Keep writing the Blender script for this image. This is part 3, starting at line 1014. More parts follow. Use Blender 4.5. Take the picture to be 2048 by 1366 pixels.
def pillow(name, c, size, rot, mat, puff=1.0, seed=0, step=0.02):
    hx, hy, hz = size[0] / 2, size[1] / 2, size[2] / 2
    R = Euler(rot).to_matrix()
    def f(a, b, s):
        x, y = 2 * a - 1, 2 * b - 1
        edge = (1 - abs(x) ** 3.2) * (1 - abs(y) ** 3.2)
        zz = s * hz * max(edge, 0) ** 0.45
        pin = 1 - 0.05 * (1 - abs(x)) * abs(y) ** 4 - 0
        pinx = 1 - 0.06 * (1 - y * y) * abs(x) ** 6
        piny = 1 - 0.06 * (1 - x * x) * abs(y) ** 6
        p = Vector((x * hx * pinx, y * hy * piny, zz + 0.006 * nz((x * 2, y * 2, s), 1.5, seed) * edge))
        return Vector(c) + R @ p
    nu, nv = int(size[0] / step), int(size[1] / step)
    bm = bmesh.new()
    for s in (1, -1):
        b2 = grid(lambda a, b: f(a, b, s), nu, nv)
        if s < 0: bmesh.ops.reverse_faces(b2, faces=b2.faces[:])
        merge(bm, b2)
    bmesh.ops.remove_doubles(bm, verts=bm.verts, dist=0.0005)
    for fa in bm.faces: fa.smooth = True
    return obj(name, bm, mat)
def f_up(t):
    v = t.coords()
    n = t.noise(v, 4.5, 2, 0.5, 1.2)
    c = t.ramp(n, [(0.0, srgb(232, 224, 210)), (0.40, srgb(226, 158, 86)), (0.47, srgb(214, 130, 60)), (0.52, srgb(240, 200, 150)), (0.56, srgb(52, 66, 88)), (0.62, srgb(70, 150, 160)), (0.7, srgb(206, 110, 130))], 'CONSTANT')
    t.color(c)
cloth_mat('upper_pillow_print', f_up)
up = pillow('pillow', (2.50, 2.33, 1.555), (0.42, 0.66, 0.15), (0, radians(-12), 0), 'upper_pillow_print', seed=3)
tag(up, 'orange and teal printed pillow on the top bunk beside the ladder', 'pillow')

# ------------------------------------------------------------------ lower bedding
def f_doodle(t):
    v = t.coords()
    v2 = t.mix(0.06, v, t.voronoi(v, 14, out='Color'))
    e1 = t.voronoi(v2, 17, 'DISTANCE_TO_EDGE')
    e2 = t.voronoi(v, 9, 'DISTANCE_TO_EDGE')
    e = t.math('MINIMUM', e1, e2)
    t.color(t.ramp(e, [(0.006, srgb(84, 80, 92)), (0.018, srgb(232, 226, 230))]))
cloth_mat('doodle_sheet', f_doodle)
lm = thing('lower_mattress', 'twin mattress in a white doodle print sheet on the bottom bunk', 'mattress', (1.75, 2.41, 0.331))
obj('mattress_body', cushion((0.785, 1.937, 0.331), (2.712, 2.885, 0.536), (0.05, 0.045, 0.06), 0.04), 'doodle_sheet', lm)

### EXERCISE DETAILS
Give back all the data exactly as written.

### RESULT OF THE TASK
Keep writing the Blender script for this image. This is part 3, starting at line 1014. More parts follow. Use Blender 4.5. Take the picture to be 2048 by 1366 pixels.
def pillow(name, c, size, rot, mat, puff=1.0, seed=0, step=0.02):
    hx, hy, hz = size[0] / 2, size[1] / 2, size[2] / 2
    R = Euler(rot).to_matrix()
    def f(a, b, s):
        x, y = 2 * a - 1, 2 * b - 1
        edge = (1 - abs(x) ** 3.2) * (1 - abs(y) ** 3.2)
        zz = s * hz * max(edge, 0) ** 0.45
        pin = 1 - 0.05 * (1 - abs(x)) * abs(y) ** 4 - 0
        pinx = 1 - 0.06 * (1 - y * y) * abs(x) ** 6
        piny = 1 - 0.06 * (1 - x * x) * abs(y) ** 6
        p = Vector((x * hx * pinx, y * hy * piny, zz + 0.006 * nz((x * 2, y * 2, s), 1.5, seed) * edge))
        return Vector(c) + R @ p
    nu, nv = int(size[0] / step), int(size[1] / step)
    bm = bmesh.new()
    for s in (1, -1):
        b2 = grid(lambda a, b: f(a, b, s), nu, nv)
        if s < 0: bmesh.ops.reverse_faces(b2, faces=b2.faces[:])
        merge(bm, b2)
    bmesh.ops.remove_doubles(bm, verts=bm.verts, dist=0.0005)
    for fa in bm.faces: fa.smooth = True
    return obj(name, bm, mat)
def f_up(t):
    v = t.coords()
    n = t.noise(v, 4.5, 2, 0.5, 1.2)
    c = t.ramp(n, [(0.0, srgb(232, 224, 210)), (0.40, srgb(226, 158, 86)), (0.47, srgb(214, 130, 60)), (0.52, srgb(240, 200, 150)), (0.56, srgb(52, 66, 88)), (0.62, srgb(70, 150, 160)), (0.7, srgb(206, 110, 130))], 'CONSTANT')
    t.color(c)
cloth_mat('upper_pillow_print', f_up)
up = pillow('pillow', (2.50, 2.33, 1.555), (0.42, 0.66, 0.15), (0, radians(-12), 0), 'upper_pillow_print', seed=3)
tag(up, 'orange and teal printed pillow on the top bunk beside the ladder', 'pillow')

# ------------------------------------------------------------------ lower bedding
def f_doodle(t):
    v = t.coords()
    v2 = t.mix(0.06, v, t.voronoi(v, 14, out='Color'))
    e1 = t.voronoi(v2, 17, 'DISTANCE_TO_EDGE')
    e2 = t.voronoi(v, 9, 'DISTANCE_TO_EDGE')
    e = t.math('MINIMUM', e1, e2)
    t.color(t.ramp(e, [(0.006, srgb(84, 80, 92)), (0.018, srgb(232, 226, 230))]))
cloth_mat('doodle_sheet', f_doodle)
lm = thing('lower_mattress', 'twin mattress in a white doodle print sheet on the bottom bunk', 'mattress', (1.75, 2.41, 0.331))
obj('mattress_body', cushion((0.785, 1.937, 0.331), (2.712, 2.885, 0.536), (0.05, 0.045, 0.06), 0.04), 'doodle_sheet', lm)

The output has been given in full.